Climate Change and Politics

I am an avid reader of New Scientist and any articles in reputable newspapers and magazines (especially online) on scientific issues.  Yesterday I read about the view of several candidates for the US Republican presidential nomination who held, what seems to me, quite scary views on climate change and science in general.  I am no scientist but have lived enough years on this planet to realise something is going on.

Firstly, it is widely accepted that most living things survive within an ecosystem; and that includes humans.  Plants and animals in the wild exist and closely interact and depend on the environment in which they live.  We humans have a long history of tinkering with the environments and ecosystems of animals, much to their detriment, leading many to near or actual extinction.  Think of Tasmanian Tiger (0), white rhinoceros (5), tigers (less than 4,000) just to name a few off the top of my head. Hunting and habitat destruction are the main causes.

Secondly, human beings have increased exponentially, especially since the industrial revolution in the western world.  Now Asia and China want to get in on the wealth and prosperity industrialisation brings and that means using technology that pollutes.  So far the flora and fauna have been the major sufferers but now it seems there is too much pollution and the whole Earth ecosystem is stressed.  Witness the initial hole in the ozone layer that is now closing due to our removal of chlorofluorocarbons (CFCs),  halons, carbon tetrachloride, and methyl chloroform.  The Montreal protocol required these be phased out by 2000 and methyl chloroform by 2005.  The hole is now closing and protecting us from the sun’s radiation.  This all happened before the eastern countries began heavy industrialisation.  It is an undisputed fact that carbon emission is the highest it has ever been and, despite this knowledge, continues to rise.  Emissions from manufacturing and mining, coal based electricity generation but also from the farm animals and humans themselves (in the form of methane) is adding to the load and as the population on the planet grows so do the emissions.

From what we have already learned about ecosystems it seems anyone with a small application of common sense it becomes clear that something has to give, and it seems the planet’s weather is the first sign of stress.  In fact, there have been warnings about climate change from the Antarctic ice melts in 1995.  These have been steadily increasing and I have personally seen the loss of ice in the New Zealand South Island glaciers – the Franz Josef and the Fox in 2001 and 2002 – it was noticeable over an 18 month period between visits.  This is not to mention extended draughts, more wild-fires and what is currently happening in the Sudan and other African countries in terms of famine.

I know the arguments that this is just a normal phase for Earth but in the past these phases have taken thousands of years to come about, not merely 100 years. The Kyoto Protocol has provided little in the way of large-scale emission reductions although some countries have shown commitment (Germany).

Finally, it seems to me that there is a general groundswell of agreement amongst my peers, friends and family that there is an issue of climate change which will affect us all in the future.  I suspect that at the level of everyday people there is a belief, based on good science as well as their own observation, that something is happening.

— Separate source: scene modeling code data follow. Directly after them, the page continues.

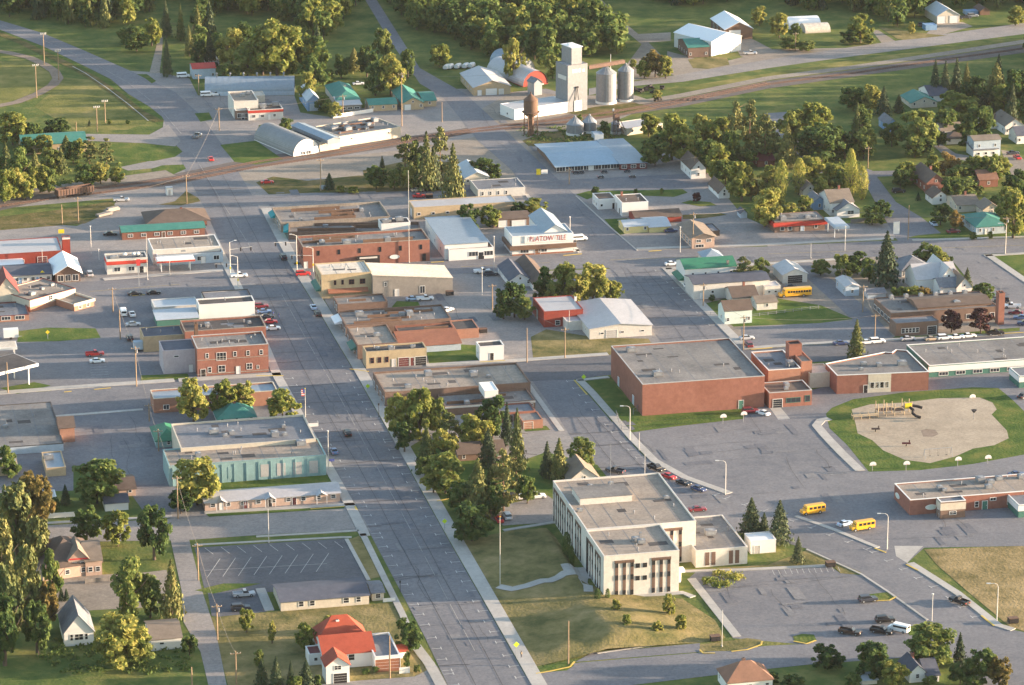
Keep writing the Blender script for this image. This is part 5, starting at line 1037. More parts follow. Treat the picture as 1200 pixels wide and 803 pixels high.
def porchlets(r, W, D, h):
    for t in (.12, .48, .86):
        m = MB(); m.face([(W*t-1.6,-1.2,h-.1),(W*t,-1.2,h+.8),(W*t,D*.3,h+.9),(W*t-1.6,D*.3,h)]); m.face([(W*t,-1.2,h+.8),(W*t+1.6,-1.2,h-.1),(W*t+1.6,D*.3,h),(W*t,D*.3,h+.9)]); m.build('porch_gable', 'r_metal', r)
        m = MB(); m.box(W*t-.05-1.4,-1.1,0,W*t-1.3,-1.0,h-.15); m.box(W*t+1.3,-1.1,0,W*t+1.4,-1.0,h-.15); m.build('porch_post', 'white', r)
B_('apartments', 'long tan apartment row with a pale metal roof and little porch gables', (240,589.5), (400,580.5), (235,577), 10, kind='gable_u', rise=1.2, wall='pink_tan', roof='r_metal', cat='apartment row', lm='the apartment row', win=[('f',9,.06,.95,1.0,1.4,1.2)], doors=[('f',.12,1,2.1,'white'),('f',.30,1,2.1,'maroon'),('f',.48,1,2.1,'dark'),('f',.66,1,2.1,'maroon')], extra=porchlets)
B_('garage', 'small garage with a dark maroon roof in the gravel alley', (137,574.5), (159,573), (134,558), 8, kind='gable_u', rise=1.4, wall='pink_tan', roof='r_brown', cat='garage', win=[('f',1,.7,.7,1,1,.8)], lm='the maroon-roofed garage')
B_('shed', 'bright white shed with a navy roof below the round tree', (123,590.5), (150,587.5), (121,580), 9, kind='gable_u', rise=1.0, wall='white', roof='r_navy', cat='shed', lm='the white navy-roofed shed')
B_('trailer_home', 'white mobile home end under the orange tree', (52,583), (66,582), (50,575), 11, wall='white', roof='r_metal', par=.1, cat='trailer', win=[('f',1,.5,.5,1,.8,.9)])
B_('house', 'brown house with a broad dark shingle hip roof and lit tan walls', (50,668), (119,658), (60,636), 10, h=3.2, kind='hip', rise=4.6, wall='pink_tan', roof='r_brown', cat='house', lm='the big brown house', win=[('f',4,.15,.95,1.0,1.3,1.3),('l',2,.3,.7,1,1,1.2)], chim=(.3,.6))
B_('house_gable', 'tan front gable with red trim on the big brown house', (80,656), (103,652), (82,641), 12, h=4.6, kind='gable_v', rise=2.8, wall='pink_tan', roof='r_tanshingle', cat='house', win=[('f',2,.3,.7,2.4,1.2,1.4)], band=('flag_red',4.4,4.8,'f',.06))
B_('house_gable', 'sloping tan roofed east wing of the big brown house', (100,658), (119,656), (101,634), 12, h=4.0, kind='gable_u', rise=2.4, wall='pink_tan', roof='r_tanshingle', cat='house', win=[('f',2,.3,.75,1.0,1.2,1.4)])
B_('house', 'steep gabled white cottage with blue-grey roof at the lower left', (75,742), (109,737), (67,719), 16, kind='gable_v', rise=4.4, wall='white', roof='r_slate', cat='house', lm='the steep white cottage', win=[('f',1,.5,.5,1.4,2.2,1.7),('f',2,.25,.75,1.4,.8,1.7),('l',2,.3,.7,1,1,1.2)])
B_('garage', 'white garage with a grey-brown roof beside the lower alley', (177,750), (213,748), (164,729), 13, kind='gable_u', rise=1.6, wall='white', roof='r_tanshingle', cat='garage', win=[('f',1,.35,.35,1.4,1.2,.7)], lm='the white alley garage')
B_('bank', 'long cream bank building with a dark shingle roof by the striped parking lot', (329,706), (434,700.8), (325,685), 10.5, kind='gable_u', rise=1.1, wall='cream', roof='r_navy', cat='bank', lm='the cream bank', win=[('f',1,.23,.23,.9,1.4,1.5),('f',1,.355,.355,.9,1.4,1.5),('f',1,.74,.74,.9,1.6,1.5),('f',1,.88,.88,.9,1.3,1.5)], pipes=0)
B_('bank_wing', 'short end wing of the cream bank with a brown roof', (436,695.5), (450,694.5), (431,682), 9, kind='gable_u', rise=.8, wall='cream', roof='r_slate', cat='bank', win=[('f',1,.5,.5,.9,1.4,1.3)])
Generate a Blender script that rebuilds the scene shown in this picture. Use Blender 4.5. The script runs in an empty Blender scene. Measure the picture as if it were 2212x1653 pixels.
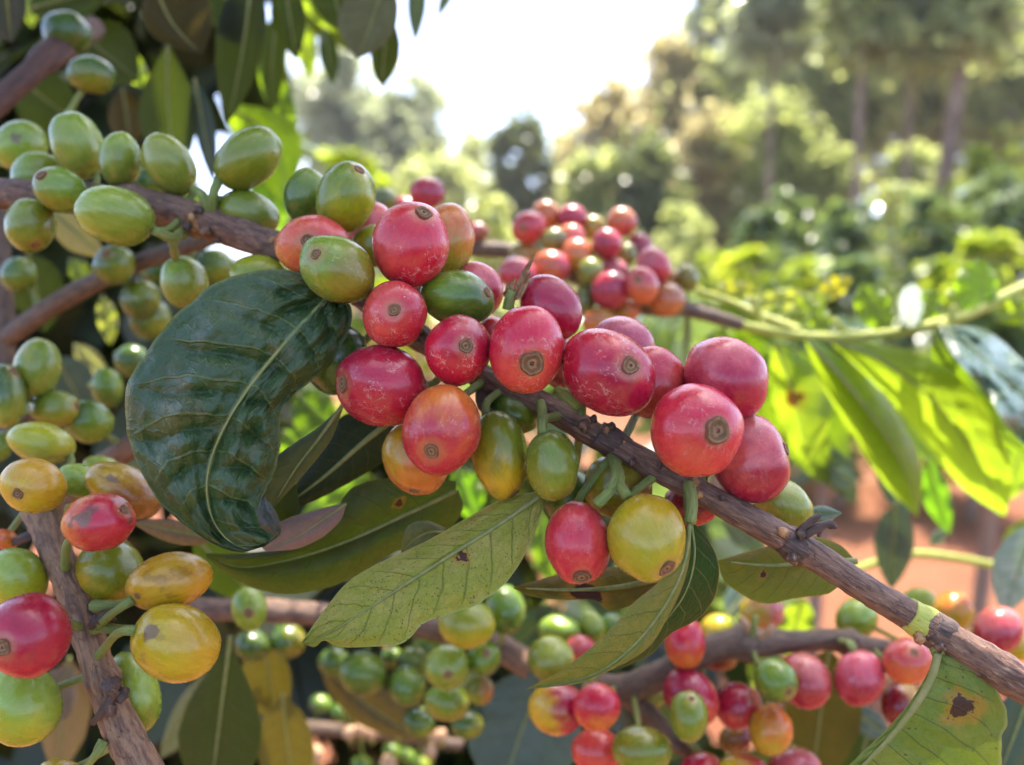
import bpy, math, random
import numpy as np
from mathutils import Vector, Matrix, noise as mnoise
random.seed(7); RNG = np.random.default_rng(7)
SC = bpy.context.scene
COL = SC.collection
R = math.radians
# ------------------------------------------------------------------ camera
W, H, F = 2212.0, 1653.0, 1659.0
CAMZ = 1.30
cam_d = bpy.data.cameras.new('camera'); cam = bpy.data.objects.new('camera', cam_d); COL.objects.link(cam)
cam.location = (0, 0, CAMZ); cam.rotation_euler = (R(90 - 7), 0, 0)
cam_d.sensor_width = 36; cam_d.lens = 27; cam_d.clip_start = 0.01; cam_d.clip_end = 3000
cam_d.dof.use_dof = True; cam_d.dof.focus_distance = 0.1325; cam_d.dof.aperture_fstop = 10.5
SC.camera = cam
MW = Matrix.Translation(cam.location) @ cam.rotation_euler.to_matrix().to_4x4()
M3 = MW.to_3x3()
def P(x, y, d):
    return MW @ Vector(((x - W/2)/F*d, -(y - H/2)/F*d, -d))
# ------------------------------------------------------------------ light
w = bpy.data.worlds.new('World'); SC.world = w; w.use_nodes = True
SUN_EL, SUN_AZ = 67.0, 20.0        # azimuth measured from the view direction (+Y) towards +X
sk = w.node_tree.nodes.new('ShaderNodeTexSky'); sk.sky_type = 'NISHITA'; sk.sun_disc = False
sk.sun_elevation = R(SUN_EL); sk.sun_rotation = R(SUN_AZ)
sk.air_density = 0.5; sk.dust_density = 6.0; sk.ozone_density = 0.3; sk.altitude = 1500
bg = w.node_tree.nodes['Background']; bg.inputs['Strength'].default_value = 0.15
w.node_tree.links.new(sk.outputs[0], bg.inputs['Color'])
sd = bpy.data.lights.new('sun', 'SUN'); sd.energy = 2.5; sd.angle = R(0.53); sd.color = (1.0, 0.93, 0.80)
so = bpy.data.objects.new('sun', sd); COL.objects.link(so)
sdir = Vector((math.sin(R(SUN_AZ))*math.cos(R(SUN_EL)), math.cos(R(SUN_AZ))*math.cos(R(SUN_EL)), math.sin(R(SUN_EL))))
so.rotation_euler = sdir.to_track_quat('Z', 'Y').to_euler(); so.location = (0, 0, 20)
SC.view_settings.view_transform = 'Standard'; SC.view_settings.look = 'None'
SC.view_settings.exposure = 2.55; SC.view_settings.gamma = 1.0
SC.render.engine = 'CYCLES'
SC.cycles.max_bounces = 6; SC.cycles.diffuse_bounces = 3; SC.cycles.glossy_bounces = 2
SC.cycles.transmission_bounces = 4; SC.cycles.transparent_max_bounces = 4
SC.cycles.use_denoising = True; SC.cycles.use_adaptive_sampling = True; SC.cycles.adaptive_threshold = 0.02; SC.cycles.sample_clamp_indirect = 6.0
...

We have been looking to our politicians but their own infighting and struggle for power seems to take precedence over our survival even if, as in Australia, one party was elected on the grounds of doing something for the environment and it is hampered because of a power struggle with the opposition which is using misinformation to gain support (just like in the current US Presidential nomination race).

So, simply saying that science get’s it wrong sometimes so there is no proof of climate change makes me wonder who is funding the campaigns of these would-be US Presidents – could it be the manufacturing industries that pollute heavily and don’t want any impact on their profits?  Whether this is so or not, it certainly makes me wonder.

We live together on this planet and so far there is nowhere else to go and will not be for many, many years yet.  I support all those trying to do something but it seems a crazy world if people who dare to go for positions of power, do so using questionable means.

I am an optimist.  I am sure science will be able to assist in the long run to save all our backsides from total annihilation.  But I at what cost first?